And here is the final contradiction, for this king is a king who is in need because we are in need. When we are hungry, thirsty, a stranger, naked, sick, and in prison, so is this king. So here is a king who, because he is so ‘with us,’ also needs to receive help.
Surely then, in the light of all this, ‘kingdom’ must be a joke word, which Our Lord seized on with great audacity, and pushed through the structures - beyond the crowns and the palaces, to something left behind in the dawning light of human consciousness – to the life of love, of intimacy, of trust and relationship whose source and upholding power is God.


Through the fog of realms and ranks we catch a tantalizing glimpse of the dimensions of God, where the dynamic is forgiveness and reconciliation rather than deals and documents, and where trust is the expression of the love which transcends all law.
But where then can we find this Kingdom – this kingdom where nothing is what we would expect – where nothing conforms to our limited assumptions? We are given a clue. If the way ‘king’ and ‘kingdom’ are used by Christ is really as an irony, a joke, a teasing – words which defy our preconceptions – then the Kingdom will be where we least expect it to be. And that, says the Psalmist (139), will be wherever we go –to the uttermost parts of the sea, to Hell itself – that which is God is there.
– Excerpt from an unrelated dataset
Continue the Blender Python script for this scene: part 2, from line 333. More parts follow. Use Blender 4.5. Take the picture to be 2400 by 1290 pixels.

This Kingdom of God, said our Lord, is where you least expect it, and where you least expect it is where you can’t escape it, and where you can’t escape it is within you. You can deny the Kingdom, but you can’t escape it, because it is within you, for it is of the essence of the mystery of the Faith that we made righteous by the indwelling of Our Lord himself, whereby we become a new creation, at one with this gracious God, our source, our enabler, and our inspirer. Amen.